Weighted least squares in calibration: The problem with using “quality coefficients” to select weighting formulas

The quality coefficient (Q) has frequently been used to select weighting formulae in calibration, and especially so in bioanalytical work, where there has been increasing awareness of the importance of data heteroscedasticity in recent years. However, this quantity is statistically flawed and should not be used for this purpose. The quality coefficient is computed from the differences between the apparent and true concentrations of the calibration samples as obtained from the least-squares calibration fit. Q is defined as the sum of either the squares or the absolute values of these differences, taken directly or as percentage (relative) deviations.
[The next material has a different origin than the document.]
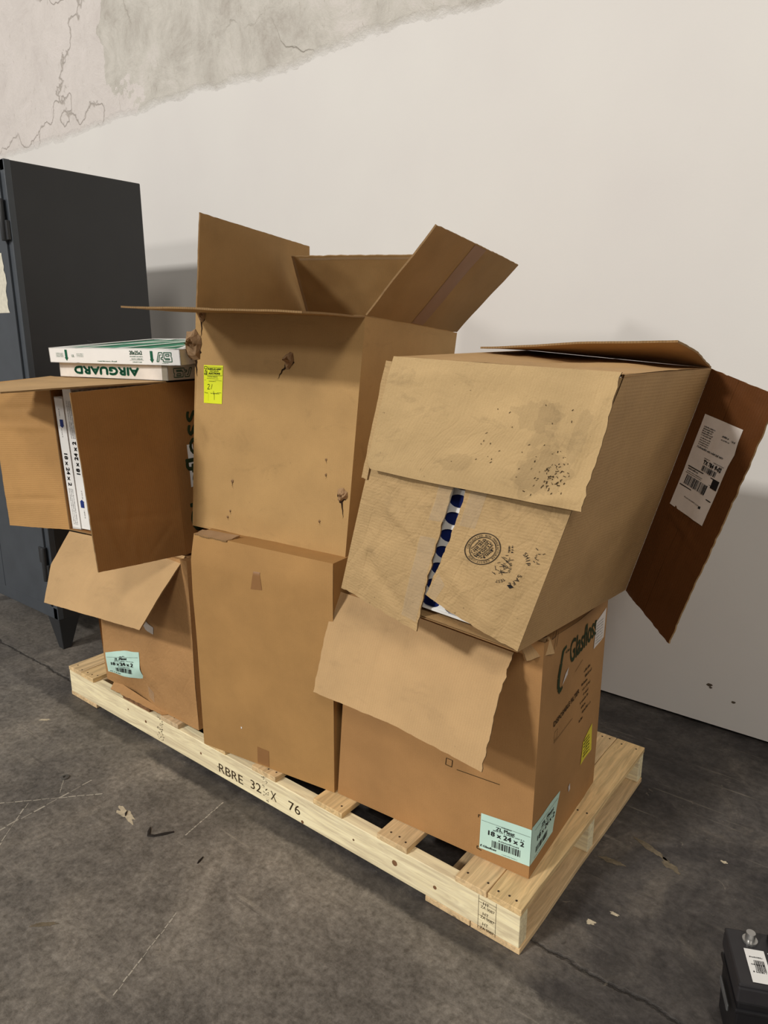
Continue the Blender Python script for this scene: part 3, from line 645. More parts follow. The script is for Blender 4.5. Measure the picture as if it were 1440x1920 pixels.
# front flap hanging down
H0, H1, O0, O1 = V((1.312, .094, .7046)), V((1.8309, .1024, .6754)), V((1.3465, -.04, .477)), V((1.853, -.06, .468))
o, s_ = flap(rl, None, None, None, None, M_flap, 46, .006, (.005, .012, .003, .001), [((.16, .0), (.19, .27), -.003, .006), ((.02, 0), (.05, .27), .002, .01), ((.35, .05), (.36, .2), .003, .03)],
     rows=[[O0, O0.lerp(O1, .5)+V((0, .012, .004)), O1], [O0.lerp(H0, .5)+V((0, -.008, .004)), O0.lerp(O1, .5).lerp(H0.lerp(H1, .5), .5), O1.lerp(H1, .5)+V((0, -.01, .004))], [H0, H0.lerp(H1, .5)+V((0, .0, .004)), H1]])
# side flap pushed inwards under the upper box
flap(rl, None, None, None, None, M_rl, 47, .002, (0, 0, 0, .006), rows=[[R11+V((-.002, .02, -.003)), m21+V((-.002, 0, 0)), R21+V((-.002, -.01, 0))], [R11+V((-.05, .10, .012)), m21+V((-.026, .02, .018)), R21+V((-.012, -.02, .026))]], hinge='b')
flap(rl, V((1.35, .112, .690)), V((1.84, .145, .688)), V((1.335, .42, .69)), V((1.82, .44, .676)), M_mti, 48, .004, (.004, .004, .004, .01), hinge='b')
# added side flap between the stacks, blocks light leaking under the tilted box
flap(rl, V((1.312, .53, .690)), V((1.349, .125, .702)), V((1.400, .53, .93)), V((1.420, .14, .93)), M_rl, 50, .003, (.002, .002, .003, .003), hinge='b')
# torn corner scrap
flap(rl, V((1.862, .098, .665)), V((1.90, .165, .668)), V((1.835, .115, .690)), V((1.882, .17, .706)), M_flap, 49, .004, (.006, .006, .008, 0), freq=20)
# printing
ink = Ink(rlf); a = -.02
ink.path([(.323, .209), (.340, .208), (.341, .226), (.324, .227), (.323, .209)], .0016); ink.line((.354, .2065), (.467, .209), .0018)
ink.path([(.424, .112), (.419, .112), (.4195, .105)], .002); ink.path([(.424, .028), (.420, .028), (.42, .022), (.432, .021)], .002); ink.build(M_inkbr, rl)
corner_u = rlf.lu
LF = sub(rlf, (.426, .0255), (corner_u+.0006-.426, .0085), (0, .0935))
lb = sticker(LF, 0, 0, 1, 1, M_mint, rl, 'label', .0012, 8)
ink = Ink(LF)
ink.text('ZL Pleat', .50, .665, .095, 0, .37, 'c', .0035); ink.text('18 x 24 x 2', .52, .47, .125, 0, .70, 'c', .006); ink.bars(.25, .155, .56, .19, 3, 30)
ink.line((.02, .815), (.98, .80), .008); ink.tiny(.42, .78, .2, .032, 4); ink.tiny(.26, .625, .62, .03, 5); ink.tiny(.38, .375, .4, .035, 6)
ink.text('Glasfloss', .07, .075, .055, .0, .27, 'l', .003, .2); ink.path([(.052, .13), (.032, .11), (.03, .08), (.045, .07)], .02); ink.tiny(.46, .045, .3, .018, 9)
ink.build(M_inkb, lb, .0020)
LR = lambda x, y, off=0.: rlr(x*.175, .0345+x*.0+y*.0940+.0*x, off)
def LR(x, y, off=0.):
    lo = .034+.000*x; hi = .1285-.020*x*0
    return rlr(.0+x*(.143+.032*y), lo+(hi-lo)*y, off)
lb2 = sticker(LR, 0, 0, 1, 1, M_mint, rl, 'label', .0012, 8)
ink = Ink(LR); ink.text('ZL Pleat', .6, .66, .10, 0, .5, 'c', .004); ink.text('18 x 24 x 2', .58, .44, .13, 0, .7, 'c', .006); ink.bars(.2, .16, .5, .15, 5, 26); ink.line((.1, .84), (.95, .86), .008); ink.tiny(.3, .6, .55, .03, 5); ink.tiny(.15, .06, .6, .02, 2)
ink.build(M_inkb, lb2, .0020)
ink = Ink(rlr)
ink.text('Glasfloss', .182, .462, .062, .12, .185, 'l', .0012)
pts = [(.150, .517), (.127, .512), (.112, .485), (.105, .452), (.108, .425), (.122, .412), (.136, .420)]
for q in range(len(pts)-1):
    w = (.008, .012, .016, .016, .014, .008)[q]; ink.line(pts[q], pts[q+1], w)
ink.tiny(.145, .50, .03, .006, 3); ink.build(M_inkd, rl, .0015)
ink = Ink(rlr)
ink.line((.225, .428), (.275, .442), .0012); ink.text('DISPOSABLE FILTER', .092, .335, .013, .115, .175, 'l', .0006)
for k in range(9): ink.tiny(.292+.012*math.sin(k*2.1), .40-.017*k, .045+.02*math.sin(k*3.), .008, k+4, .06)
ink.line((.10, .291), (.226, .303), .0012); ink.path([(.101, .296), (.120, .298), (.120, .320), (.101, .318), (.101, .296)], .001)
ink.path([(.052, .578), (.046, .560), (.066, .562), (.068, .585), (.064, .532)], .0018); ink.path([(.082, .570), (.080, .535)], .0018); ink.build(M_inkbr, rl, .0015)
sticker(rlr, 0, 0, 0, 0, M_paper, rl, 'label', .0015, 5, [(.352, .443), (.428, .452), (.434, .535), (.358, .517)])
ink = Ink(rlr)
for k in range(8): ink.tiny(.362, .453+.008*k, .05, .004, k)
ink.build(M_inkfaint, rl, .0022)
sticker(rlr, 0, 0, 0, 0, M_paper, rl, 'torn_sticker', .0017, 4, [(.134, .424), (.166, .440), (.172, .458), (.150, .446)])
s2 = sticker(rlr, 0, 0, 0, 0, plain('yellow_note', (226, 208, 60), .6), rl, 'sticker', .0015, 5, [(.312, .128), (.388, .136), (.392, .212), (.322, .190)])
ink = Ink(rlr)
for k in range(6): ink.tiny(.328, .142+.009*k, .045, .005, k+20)
ink.build(M_inkd, s2, .0022)
sticker(rlr, 0, 0, 0, 0, M_paper, rl, 'torn_sticker', .0016, 3, [(.235, .092), (.245, .096), (.240, .115), (.230, .110)])

# ------------------------------------------------------------------ tilted box on top right
rt = thing('cardboard_box', 'worn pale cardboard box leaning crooked on the right, taped flaps split open', 'box', (1.75, .25, .76), GB)
Q = {'000': V((1.464, -.059, .790)), '001': V((1.604, -.047, 1.316)), '100': V((1.914, -.051, .758)), '101': V((2.069, -.019, 1.295)), '110': V((1.918, .539, .715)), '111': V((2.058, .579, 1.283)), '010': V((1.471, .548, .798)), '011': V((1.594, .552, 1.318))}
side = auto(Q['100'], Q['110'], Q['101'], Q['111'], 51, .006, [((.0, .50), (.2, .42), -.004, .02), ((.1, .15), (.5, .30), .004, .03)])
topm = Q['001'].lerp(Q['101'], .45).lerp(Q['011'].lerp(Q['111'], .45), .5)+V((0, 0, -.012))
tops = Surf([[Q['001'], Q['001'].lerp(Q['101'], .45)+V((0, 0, .002)), Q['101']], [Q['001'].lerp(Q['011'], .5), topm, Q['101'].lerp(Q['111'], .5)+V((0, 0, .003))], [Q['011'], Q['011'].lerp(Q['111'], .45), Q['111']]])
tops.disp = grains(52, .010, 7, [((.1, .1), (.4, .35), .008, .02), ((.3, .05), (.45, .3), -.006, .02)], tops.lu, tops.lv)
walls(rt, [(side, 'r'), (tops, 't'), (auto(Q['010'], Q['000'], Q['011'], Q['001'], 53, .004), 'l'), (auto(Q['010'], Q['110'], Q['000'], Q['100'], 54, .004), 'b')], [M_rts, M_edge])
F0 = quad(Q['000'], Q['100'], Q['001'], Q['101']); fl_, fv_ = F0.lu, F0.lv
def FP(s, t, off=0.): return F0(s*fl_, t*fv_, off)
# lower left flap, torn along its free edge
o, s_ = flap(rt, None, None, None, None, M_rt, 55, .008, (0, .010, .008, 0), [((.02, .28), (.2, .17), .006, .012), ((.05, .10), (.2, .02), -.006, .015), ((.0, .35), (.2, .27), -.005, .012), ((.03, .08), (.06, .2), .004, .01)],
    rows=[[FP(0, 0, .001), FP(.25, -.035, .004), FP(.505, -.06, .010)], [FP(0, .4, .002), FP(.25, .4, .007), FP(.472, .42, .012)], [FP(0.003, 1., .001), FP(.25, .97, .003), FP(.48, .95, .004)]], hinge='l')
sticker(s_, .175, .02, .214, .20, M_tapew, o, 'tape', .0012, 10); 
sticker(s_, .185, .235, .222, .33, M_tapew, o, 'tape', .0012, 8)
# lower right flap with the stamp
o, s_ = flap(rt, None, None, None, None, M_rt, 56, .007, (.008, 0, .006, 0), [((.0, .1), (.15, .02), .006, .015), ((.05, .3), (.2, .22), -.005, .015), ((.15, .02), (.18, .2), .004, .02), ((.19, .03), (.21, .08), .008, .01)],
    rows=[[FP(.50, .113, .014), FP(.66, .067, .010), FP(1., .0, .002)], [FP(.525, .35, .010), FP(.72, .35, .008), FP(1.0, .35, .002)], [FP(.545, .98, .003), FP(.75, .98, .003), FP(.997, .99, .002)]], hinge='r')
sticker(s_, .012, .20, .045, .31, M_tapew, o, 'tape', .0012, 8)
sticker(s_, 0, 0, 0, 0, M_tapew, o, 'tape', .0012, 8, [(.004, .01), (.03, .0), (.035, .05), (.01, .07)])
def FS(x, y, off=0.):
    # metres on the front opening plane, carried by the flap surface
    return F0(x, y, off+.016+.0)
flap(rt, FP(-.035, .50, -.004), FP(.015, .50, .006), FP(-.045, .985, -.006), FP(.012, .985, .010), M_rt, 61, .003, (.003, 0, .01, .004), hinge='r', freq=24)
cu_, cv_ = .318, .190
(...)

It is calculated for several different trial weighting formulae, and the lowest Q value is then deemed to identify the best weighting choice. However, these Qs are predisposed to favor data consistent with their definitions—homoscedastic data for tests employing absolute differences, and data having proportional error (constant coefficient of variance) for tests using relative differences—because the Q in each case closely resembles the quantity actually minimized by the least-squares fit of the calibration data. The problem is examined and illustrated through Monte Carlo computations on data having either constant or proportional uncertainty and subjected to both tests. A modified Q based on the results of both the absolute and relative tests is much more reliable than either test alone but is still not recommended as a solution to the weighting problem, as other, statistically sound approaches are available and readily used.